[start]
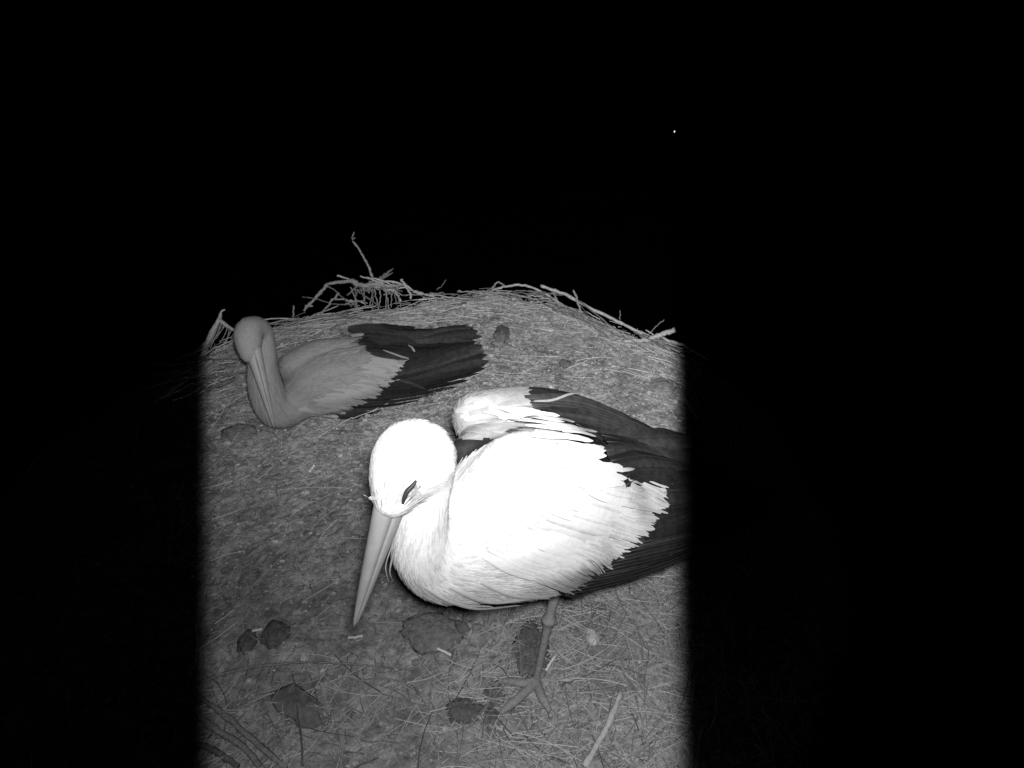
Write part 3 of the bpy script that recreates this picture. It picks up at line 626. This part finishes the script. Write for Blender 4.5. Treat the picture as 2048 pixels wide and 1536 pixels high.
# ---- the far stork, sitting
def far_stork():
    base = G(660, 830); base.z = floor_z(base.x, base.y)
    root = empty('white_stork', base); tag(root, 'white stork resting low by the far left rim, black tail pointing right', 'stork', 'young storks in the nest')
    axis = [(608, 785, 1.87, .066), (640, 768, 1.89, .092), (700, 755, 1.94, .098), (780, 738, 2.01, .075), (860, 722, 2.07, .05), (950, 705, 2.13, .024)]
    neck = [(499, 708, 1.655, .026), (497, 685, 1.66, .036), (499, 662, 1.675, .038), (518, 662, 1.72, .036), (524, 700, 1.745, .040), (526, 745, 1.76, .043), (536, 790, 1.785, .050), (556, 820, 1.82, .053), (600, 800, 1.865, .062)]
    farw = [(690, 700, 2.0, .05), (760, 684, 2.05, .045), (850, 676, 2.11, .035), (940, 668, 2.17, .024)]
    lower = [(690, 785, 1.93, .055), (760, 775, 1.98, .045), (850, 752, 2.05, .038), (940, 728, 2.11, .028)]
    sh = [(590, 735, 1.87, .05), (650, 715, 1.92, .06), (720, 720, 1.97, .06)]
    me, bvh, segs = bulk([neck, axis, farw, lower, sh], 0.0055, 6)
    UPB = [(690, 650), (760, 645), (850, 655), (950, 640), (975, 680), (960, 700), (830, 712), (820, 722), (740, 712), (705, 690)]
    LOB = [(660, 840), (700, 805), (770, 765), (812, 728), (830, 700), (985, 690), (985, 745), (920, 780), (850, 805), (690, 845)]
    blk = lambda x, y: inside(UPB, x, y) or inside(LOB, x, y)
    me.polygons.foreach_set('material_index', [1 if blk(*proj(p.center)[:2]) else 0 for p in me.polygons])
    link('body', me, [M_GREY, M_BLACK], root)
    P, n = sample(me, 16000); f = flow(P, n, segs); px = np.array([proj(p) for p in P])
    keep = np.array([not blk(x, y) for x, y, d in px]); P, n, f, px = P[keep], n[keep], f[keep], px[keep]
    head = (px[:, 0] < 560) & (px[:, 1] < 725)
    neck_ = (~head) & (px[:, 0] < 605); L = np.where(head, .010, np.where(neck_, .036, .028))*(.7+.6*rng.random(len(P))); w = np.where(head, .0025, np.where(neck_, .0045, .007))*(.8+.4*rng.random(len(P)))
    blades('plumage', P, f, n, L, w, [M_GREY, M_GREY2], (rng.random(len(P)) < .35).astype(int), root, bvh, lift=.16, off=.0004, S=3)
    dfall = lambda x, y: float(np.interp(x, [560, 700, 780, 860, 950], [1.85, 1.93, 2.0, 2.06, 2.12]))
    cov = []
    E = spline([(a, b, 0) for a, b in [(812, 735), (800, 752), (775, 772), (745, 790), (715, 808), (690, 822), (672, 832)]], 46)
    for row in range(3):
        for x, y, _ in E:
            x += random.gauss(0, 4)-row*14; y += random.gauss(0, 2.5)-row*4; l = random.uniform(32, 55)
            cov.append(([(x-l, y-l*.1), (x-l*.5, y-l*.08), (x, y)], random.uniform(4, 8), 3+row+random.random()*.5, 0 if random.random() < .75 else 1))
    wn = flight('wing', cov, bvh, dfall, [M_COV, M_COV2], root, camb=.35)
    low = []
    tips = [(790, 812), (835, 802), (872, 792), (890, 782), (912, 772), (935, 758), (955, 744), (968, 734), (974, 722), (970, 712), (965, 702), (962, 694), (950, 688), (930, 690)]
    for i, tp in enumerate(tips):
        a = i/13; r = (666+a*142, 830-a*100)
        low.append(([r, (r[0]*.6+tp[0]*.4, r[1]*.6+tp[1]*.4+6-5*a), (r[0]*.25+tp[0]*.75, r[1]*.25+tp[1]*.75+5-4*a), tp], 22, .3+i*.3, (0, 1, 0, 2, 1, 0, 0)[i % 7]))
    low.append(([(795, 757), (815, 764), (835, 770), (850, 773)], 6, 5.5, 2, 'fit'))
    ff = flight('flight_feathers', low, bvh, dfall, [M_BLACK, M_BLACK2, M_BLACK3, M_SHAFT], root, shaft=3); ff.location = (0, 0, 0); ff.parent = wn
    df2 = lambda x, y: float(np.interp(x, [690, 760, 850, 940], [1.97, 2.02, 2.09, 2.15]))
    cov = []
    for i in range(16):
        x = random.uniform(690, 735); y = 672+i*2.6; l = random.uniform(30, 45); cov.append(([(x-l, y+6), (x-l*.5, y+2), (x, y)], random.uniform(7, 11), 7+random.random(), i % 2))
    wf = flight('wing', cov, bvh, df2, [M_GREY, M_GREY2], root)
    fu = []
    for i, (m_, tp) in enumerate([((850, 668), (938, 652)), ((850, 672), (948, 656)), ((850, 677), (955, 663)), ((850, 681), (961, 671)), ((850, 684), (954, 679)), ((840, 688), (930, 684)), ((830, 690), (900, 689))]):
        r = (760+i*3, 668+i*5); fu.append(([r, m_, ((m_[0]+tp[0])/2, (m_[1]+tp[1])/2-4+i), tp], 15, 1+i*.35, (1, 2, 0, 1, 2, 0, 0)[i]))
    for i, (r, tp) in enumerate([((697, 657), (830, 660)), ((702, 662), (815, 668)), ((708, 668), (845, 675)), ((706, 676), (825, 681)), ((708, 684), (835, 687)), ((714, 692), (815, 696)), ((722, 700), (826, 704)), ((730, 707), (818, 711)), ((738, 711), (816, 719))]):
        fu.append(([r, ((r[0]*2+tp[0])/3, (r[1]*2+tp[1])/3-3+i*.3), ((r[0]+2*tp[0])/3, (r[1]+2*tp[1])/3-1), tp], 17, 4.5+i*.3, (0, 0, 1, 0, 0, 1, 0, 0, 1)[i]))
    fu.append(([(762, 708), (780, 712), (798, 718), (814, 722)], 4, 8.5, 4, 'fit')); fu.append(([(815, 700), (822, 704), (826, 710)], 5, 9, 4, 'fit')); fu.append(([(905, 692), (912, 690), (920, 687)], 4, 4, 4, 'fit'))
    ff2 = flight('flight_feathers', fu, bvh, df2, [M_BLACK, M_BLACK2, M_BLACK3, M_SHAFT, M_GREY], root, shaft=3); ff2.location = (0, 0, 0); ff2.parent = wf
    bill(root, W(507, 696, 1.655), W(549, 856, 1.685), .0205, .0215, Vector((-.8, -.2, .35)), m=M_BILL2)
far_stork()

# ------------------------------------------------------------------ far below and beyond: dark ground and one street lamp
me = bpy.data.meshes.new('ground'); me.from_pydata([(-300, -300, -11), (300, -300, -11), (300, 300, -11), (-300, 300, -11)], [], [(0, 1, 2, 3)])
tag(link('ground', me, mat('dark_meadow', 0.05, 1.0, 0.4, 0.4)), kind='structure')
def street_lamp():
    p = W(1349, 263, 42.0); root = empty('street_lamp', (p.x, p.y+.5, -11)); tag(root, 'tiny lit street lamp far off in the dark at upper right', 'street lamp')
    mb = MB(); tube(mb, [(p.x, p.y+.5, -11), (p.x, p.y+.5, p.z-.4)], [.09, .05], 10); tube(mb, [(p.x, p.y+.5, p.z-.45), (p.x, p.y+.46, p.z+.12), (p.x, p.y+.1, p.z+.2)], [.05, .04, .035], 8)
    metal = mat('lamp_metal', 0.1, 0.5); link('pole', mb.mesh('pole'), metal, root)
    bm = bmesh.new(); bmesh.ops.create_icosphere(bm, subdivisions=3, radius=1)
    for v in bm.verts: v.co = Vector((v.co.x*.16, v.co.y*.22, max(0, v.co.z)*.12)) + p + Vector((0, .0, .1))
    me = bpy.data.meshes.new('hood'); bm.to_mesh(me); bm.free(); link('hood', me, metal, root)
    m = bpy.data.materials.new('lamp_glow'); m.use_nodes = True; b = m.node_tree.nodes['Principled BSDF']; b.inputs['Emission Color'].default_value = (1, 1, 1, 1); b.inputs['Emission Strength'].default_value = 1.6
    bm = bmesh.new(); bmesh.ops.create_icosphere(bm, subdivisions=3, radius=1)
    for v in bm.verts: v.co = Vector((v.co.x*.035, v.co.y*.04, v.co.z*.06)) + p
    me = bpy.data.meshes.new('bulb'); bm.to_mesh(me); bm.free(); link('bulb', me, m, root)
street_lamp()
[end]
AIM ▸
Go through the preceding material and copy each line that has the word "wing".

EXPECTED ANSWER ▸
    wn = flight('wing', cov, bvh, dfall, [M_COV, M_COV2], root, camb=.35)
    wf = flight('wing', cov, bvh, df2, [M_GREY, M_GREY2], root)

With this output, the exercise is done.